PARTICIPATION À LA JOURNÉE D’ÉTUDES

Format

En organisant ce premier « chantier d’archives, archives en chantier » en collaboration avec les Archives nationales de Pierrefitte-sur-Seine et son département de la Justice et de l’Intérieur, nous souhaitons proposer aux participant-e-s une journée ouverte et au format souple, remettant le travail d’archives au cœur d’une réflexion collective entre archivistes, historien-ne-s et toute personne intéressée par ces questions, à des fins scientifiques, mais aussi méthodologiques, pédagogiques et civiques.
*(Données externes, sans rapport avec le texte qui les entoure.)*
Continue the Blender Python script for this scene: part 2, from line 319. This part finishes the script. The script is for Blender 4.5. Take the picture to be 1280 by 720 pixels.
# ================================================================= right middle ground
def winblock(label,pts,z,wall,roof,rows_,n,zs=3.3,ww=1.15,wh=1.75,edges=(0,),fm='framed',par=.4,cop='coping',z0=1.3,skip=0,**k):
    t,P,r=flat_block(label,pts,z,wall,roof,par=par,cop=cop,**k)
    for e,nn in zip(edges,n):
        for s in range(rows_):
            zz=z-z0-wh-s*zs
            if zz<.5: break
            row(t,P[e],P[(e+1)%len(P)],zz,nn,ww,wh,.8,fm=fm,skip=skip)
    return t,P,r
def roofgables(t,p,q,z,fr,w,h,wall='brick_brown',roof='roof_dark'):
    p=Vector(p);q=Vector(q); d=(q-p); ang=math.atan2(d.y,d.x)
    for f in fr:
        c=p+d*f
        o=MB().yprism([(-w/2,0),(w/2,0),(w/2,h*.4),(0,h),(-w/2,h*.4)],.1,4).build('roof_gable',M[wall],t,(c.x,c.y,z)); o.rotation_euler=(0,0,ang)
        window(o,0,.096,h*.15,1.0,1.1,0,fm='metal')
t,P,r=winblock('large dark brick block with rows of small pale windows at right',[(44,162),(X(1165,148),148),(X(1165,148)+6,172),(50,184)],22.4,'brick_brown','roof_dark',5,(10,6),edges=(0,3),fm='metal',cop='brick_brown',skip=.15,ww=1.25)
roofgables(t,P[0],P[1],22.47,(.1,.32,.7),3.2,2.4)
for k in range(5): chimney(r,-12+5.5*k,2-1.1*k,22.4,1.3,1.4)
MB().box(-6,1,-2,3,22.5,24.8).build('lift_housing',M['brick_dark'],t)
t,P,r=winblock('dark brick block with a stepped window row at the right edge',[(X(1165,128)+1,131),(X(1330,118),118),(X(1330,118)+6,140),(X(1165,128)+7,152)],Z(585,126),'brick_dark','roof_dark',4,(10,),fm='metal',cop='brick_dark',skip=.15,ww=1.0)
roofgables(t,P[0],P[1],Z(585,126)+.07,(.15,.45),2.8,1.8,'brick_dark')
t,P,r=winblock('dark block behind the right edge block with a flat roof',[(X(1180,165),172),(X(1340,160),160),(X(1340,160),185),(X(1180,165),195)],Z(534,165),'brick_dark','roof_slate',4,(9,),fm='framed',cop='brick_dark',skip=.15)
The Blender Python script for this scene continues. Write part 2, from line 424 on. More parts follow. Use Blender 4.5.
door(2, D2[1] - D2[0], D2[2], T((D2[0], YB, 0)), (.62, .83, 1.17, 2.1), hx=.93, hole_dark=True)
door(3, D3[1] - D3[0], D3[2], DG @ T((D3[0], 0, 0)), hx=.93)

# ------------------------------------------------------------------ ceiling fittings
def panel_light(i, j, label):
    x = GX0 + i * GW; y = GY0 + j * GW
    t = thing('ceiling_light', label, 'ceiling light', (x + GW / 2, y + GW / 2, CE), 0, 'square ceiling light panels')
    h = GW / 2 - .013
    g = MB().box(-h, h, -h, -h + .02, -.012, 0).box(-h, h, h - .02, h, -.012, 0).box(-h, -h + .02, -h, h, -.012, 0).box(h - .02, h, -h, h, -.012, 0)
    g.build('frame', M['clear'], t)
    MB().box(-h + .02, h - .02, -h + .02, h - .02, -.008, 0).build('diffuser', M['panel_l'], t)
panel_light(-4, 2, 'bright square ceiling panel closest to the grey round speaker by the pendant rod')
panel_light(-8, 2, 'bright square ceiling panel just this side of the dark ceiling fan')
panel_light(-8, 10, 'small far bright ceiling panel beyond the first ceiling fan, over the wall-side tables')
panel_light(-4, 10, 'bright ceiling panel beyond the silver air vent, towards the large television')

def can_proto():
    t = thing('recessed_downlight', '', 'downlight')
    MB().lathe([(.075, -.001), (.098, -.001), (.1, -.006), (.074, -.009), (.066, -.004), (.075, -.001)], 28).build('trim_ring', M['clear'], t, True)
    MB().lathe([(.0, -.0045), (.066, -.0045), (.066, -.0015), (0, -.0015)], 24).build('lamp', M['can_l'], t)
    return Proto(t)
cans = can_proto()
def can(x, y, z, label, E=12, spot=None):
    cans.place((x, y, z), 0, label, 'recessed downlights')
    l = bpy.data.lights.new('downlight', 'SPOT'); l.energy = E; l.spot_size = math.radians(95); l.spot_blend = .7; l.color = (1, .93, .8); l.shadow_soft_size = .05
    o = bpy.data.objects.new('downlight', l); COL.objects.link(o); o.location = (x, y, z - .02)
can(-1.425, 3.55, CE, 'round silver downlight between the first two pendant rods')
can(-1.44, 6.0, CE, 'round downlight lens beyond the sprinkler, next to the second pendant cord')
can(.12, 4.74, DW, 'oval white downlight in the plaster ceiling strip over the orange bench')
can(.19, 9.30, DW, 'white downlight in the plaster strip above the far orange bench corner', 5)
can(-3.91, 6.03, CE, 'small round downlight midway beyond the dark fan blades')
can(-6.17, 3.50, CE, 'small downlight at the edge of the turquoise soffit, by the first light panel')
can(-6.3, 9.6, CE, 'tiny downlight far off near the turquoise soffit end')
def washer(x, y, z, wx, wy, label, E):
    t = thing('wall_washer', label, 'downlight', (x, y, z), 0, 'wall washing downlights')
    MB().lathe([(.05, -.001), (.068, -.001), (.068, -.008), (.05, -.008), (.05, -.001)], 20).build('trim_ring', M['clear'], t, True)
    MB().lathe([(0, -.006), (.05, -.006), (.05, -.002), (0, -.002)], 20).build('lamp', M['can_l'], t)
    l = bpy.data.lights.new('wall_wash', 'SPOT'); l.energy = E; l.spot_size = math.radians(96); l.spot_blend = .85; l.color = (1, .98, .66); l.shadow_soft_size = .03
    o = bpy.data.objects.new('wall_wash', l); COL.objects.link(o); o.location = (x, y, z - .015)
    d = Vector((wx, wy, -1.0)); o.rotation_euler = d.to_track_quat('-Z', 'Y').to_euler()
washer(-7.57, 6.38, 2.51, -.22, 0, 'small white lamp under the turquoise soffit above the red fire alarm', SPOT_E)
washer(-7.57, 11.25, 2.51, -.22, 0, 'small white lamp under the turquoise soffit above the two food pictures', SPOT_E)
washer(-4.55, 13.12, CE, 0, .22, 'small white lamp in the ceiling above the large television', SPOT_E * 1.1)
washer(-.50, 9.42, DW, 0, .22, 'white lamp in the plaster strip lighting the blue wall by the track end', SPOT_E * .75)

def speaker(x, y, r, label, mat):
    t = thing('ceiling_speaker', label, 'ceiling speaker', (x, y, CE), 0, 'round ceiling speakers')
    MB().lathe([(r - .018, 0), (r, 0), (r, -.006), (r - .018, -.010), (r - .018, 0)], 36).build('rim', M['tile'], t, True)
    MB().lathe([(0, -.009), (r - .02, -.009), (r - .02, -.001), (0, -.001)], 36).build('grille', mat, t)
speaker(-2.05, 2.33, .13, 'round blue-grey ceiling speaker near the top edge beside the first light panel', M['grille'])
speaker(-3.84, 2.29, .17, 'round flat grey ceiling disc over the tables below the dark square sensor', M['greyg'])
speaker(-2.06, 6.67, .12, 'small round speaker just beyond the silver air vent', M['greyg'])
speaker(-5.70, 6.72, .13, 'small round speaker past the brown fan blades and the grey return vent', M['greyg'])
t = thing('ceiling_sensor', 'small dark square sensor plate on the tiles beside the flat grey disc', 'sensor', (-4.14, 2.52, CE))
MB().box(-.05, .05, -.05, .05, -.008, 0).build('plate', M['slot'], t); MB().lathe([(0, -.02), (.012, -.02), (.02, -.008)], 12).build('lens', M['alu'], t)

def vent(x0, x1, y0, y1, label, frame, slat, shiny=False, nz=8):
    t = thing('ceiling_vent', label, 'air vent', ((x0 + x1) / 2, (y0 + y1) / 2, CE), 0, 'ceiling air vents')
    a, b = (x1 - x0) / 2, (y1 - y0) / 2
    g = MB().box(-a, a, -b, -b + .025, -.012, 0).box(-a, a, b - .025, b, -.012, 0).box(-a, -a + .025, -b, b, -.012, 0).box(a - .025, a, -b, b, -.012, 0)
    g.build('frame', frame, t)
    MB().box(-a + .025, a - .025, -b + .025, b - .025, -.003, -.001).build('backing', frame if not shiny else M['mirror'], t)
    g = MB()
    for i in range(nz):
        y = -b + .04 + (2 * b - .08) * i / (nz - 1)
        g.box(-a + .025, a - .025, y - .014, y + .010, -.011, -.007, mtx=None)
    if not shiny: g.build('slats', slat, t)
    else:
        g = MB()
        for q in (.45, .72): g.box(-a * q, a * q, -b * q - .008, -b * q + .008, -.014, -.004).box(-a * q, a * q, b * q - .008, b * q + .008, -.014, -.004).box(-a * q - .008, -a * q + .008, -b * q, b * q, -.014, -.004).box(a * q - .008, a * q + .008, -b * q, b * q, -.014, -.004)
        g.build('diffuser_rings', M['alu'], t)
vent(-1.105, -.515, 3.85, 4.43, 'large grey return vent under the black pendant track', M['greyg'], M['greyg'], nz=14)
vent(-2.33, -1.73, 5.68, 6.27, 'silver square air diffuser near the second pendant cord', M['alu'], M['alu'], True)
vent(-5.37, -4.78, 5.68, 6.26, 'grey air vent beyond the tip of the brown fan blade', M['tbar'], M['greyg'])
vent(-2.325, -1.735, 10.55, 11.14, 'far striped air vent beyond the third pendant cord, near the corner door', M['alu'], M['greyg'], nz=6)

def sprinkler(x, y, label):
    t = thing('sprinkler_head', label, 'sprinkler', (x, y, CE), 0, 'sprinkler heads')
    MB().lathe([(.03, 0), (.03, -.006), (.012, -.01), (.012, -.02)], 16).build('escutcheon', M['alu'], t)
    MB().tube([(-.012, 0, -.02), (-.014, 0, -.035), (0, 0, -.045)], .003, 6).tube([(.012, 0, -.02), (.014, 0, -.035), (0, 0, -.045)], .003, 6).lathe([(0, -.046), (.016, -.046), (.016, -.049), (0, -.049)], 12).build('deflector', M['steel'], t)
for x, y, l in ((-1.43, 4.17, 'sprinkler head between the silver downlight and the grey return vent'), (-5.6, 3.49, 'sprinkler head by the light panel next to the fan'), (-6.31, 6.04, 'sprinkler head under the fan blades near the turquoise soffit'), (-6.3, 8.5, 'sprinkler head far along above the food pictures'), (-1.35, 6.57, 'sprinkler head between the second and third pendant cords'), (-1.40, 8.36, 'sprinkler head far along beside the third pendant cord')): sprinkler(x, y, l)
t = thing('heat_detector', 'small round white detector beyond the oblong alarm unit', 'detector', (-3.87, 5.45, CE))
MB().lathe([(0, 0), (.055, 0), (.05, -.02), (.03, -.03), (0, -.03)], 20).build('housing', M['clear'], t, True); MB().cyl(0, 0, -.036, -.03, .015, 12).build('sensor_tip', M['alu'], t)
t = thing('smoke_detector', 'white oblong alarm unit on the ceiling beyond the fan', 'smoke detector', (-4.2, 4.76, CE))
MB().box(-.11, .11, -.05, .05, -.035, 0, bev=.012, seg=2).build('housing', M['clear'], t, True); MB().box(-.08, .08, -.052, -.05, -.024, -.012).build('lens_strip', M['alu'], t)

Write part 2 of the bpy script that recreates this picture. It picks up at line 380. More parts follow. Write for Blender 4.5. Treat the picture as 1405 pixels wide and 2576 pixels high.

Le format des communications, pensé selon ces objectifs, se veut expérimental par rapport aux habitudes académiques. Les intervenant-e-s sont ainsi invité-e-s à sélectionner un document d’archive conservé aux Archives nationales et à en proposer une étude. À partir du document et des axes de réflexions indiqués ci-dessus, des champs variés pourront être investis : format, producteurs, histoire, contenus, implications, circulation, mise en perspective, etc. Les communications poseront des jalons de compréhension et de réflexion durant 15 minutes, dans le but d’un large échange avec le public. Celui-ci aura eu, au préalable, la possibilité de se familiariser avec le document étudié pour pouvoir enrichir et discuter les pistes suggérées par les intervenant-e-s.

Pour participer

Cette journée d’études est organisée aux Archives nationales (site de Pierrefitte-sur-Seine) le 28 mai 2020. Elle est ouverte à toutes et tous, sur inscription. Les propositions de communication doivent être transmises au GROC au plus tard le 15 mars.

2020 à l’adresse journeegrocan2020@gmail.com.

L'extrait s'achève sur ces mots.